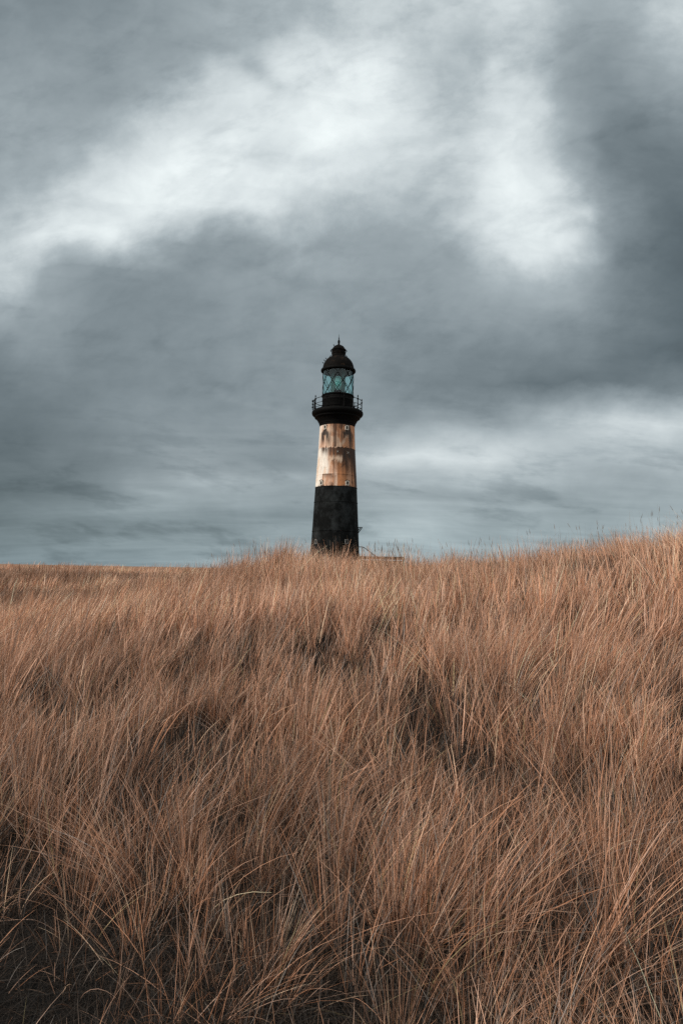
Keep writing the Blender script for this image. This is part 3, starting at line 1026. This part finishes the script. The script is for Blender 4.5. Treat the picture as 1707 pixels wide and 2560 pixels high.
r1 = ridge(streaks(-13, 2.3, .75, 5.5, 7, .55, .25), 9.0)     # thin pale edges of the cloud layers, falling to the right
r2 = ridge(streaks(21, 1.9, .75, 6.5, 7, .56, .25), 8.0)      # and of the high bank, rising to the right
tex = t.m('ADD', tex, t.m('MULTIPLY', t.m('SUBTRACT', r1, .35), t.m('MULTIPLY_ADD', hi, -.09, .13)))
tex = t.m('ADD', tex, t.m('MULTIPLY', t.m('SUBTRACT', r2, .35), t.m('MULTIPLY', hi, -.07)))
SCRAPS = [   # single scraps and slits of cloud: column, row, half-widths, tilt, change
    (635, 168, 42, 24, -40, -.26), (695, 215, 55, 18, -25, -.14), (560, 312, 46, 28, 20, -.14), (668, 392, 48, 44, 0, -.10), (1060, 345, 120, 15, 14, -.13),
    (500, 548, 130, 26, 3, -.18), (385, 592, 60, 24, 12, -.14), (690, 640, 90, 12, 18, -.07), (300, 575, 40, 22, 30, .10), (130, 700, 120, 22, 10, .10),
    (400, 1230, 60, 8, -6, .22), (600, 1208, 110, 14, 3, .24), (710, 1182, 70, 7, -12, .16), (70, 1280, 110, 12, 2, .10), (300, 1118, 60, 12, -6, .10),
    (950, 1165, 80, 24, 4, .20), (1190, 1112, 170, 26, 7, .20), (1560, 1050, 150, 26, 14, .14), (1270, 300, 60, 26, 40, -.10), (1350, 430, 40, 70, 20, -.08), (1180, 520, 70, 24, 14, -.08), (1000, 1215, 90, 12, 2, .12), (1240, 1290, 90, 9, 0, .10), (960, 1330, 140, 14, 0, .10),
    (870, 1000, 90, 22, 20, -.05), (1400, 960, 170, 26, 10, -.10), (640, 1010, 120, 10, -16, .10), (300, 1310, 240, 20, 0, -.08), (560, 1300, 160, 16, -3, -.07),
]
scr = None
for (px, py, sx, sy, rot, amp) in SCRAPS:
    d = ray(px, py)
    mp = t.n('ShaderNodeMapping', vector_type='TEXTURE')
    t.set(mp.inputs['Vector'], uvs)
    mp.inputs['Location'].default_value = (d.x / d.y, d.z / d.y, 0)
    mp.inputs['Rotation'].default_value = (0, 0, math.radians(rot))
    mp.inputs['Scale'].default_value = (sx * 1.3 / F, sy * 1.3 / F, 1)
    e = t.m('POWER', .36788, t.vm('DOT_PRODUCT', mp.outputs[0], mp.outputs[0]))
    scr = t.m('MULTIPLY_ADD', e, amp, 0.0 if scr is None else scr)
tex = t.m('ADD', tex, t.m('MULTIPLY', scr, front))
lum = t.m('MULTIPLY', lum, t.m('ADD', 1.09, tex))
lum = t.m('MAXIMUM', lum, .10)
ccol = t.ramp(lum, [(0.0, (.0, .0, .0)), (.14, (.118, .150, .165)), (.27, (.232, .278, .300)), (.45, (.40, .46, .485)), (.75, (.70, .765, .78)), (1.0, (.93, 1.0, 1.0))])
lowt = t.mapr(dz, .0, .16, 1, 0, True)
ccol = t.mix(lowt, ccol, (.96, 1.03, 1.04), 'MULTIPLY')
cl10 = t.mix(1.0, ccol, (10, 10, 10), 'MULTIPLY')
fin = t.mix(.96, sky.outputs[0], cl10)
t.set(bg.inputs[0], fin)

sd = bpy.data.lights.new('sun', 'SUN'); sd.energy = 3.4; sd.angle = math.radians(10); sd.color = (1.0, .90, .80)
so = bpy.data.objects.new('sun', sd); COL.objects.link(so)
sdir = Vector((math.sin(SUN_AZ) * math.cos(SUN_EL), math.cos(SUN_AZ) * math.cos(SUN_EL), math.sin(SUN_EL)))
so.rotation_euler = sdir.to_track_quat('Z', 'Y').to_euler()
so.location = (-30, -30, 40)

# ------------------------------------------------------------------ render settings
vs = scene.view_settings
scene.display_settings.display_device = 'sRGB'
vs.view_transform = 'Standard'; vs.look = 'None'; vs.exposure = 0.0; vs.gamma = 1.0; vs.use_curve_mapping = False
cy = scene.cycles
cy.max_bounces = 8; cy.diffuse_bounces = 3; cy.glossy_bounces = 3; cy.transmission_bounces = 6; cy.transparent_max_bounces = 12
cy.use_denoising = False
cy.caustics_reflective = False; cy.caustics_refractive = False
☆ ☆ ☆ ☆ ☆ ☆ ☆
▶ [TASK DETAILS]:
Copy every line of the material in which the word "high" occurs.

▶ [RESPONSE]:
Keep writing the Blender script for this image. This is part 3, starting at line 1026. This part finishes the script. The script is for Blender 4.5. Treat the picture as 1707 pixels wide and 2560 pixels high.
r2 = ridge(streaks(21, 1.9, .75, 6.5, 7, .56, .25), 8.0)      # and of the high bank, rising to the right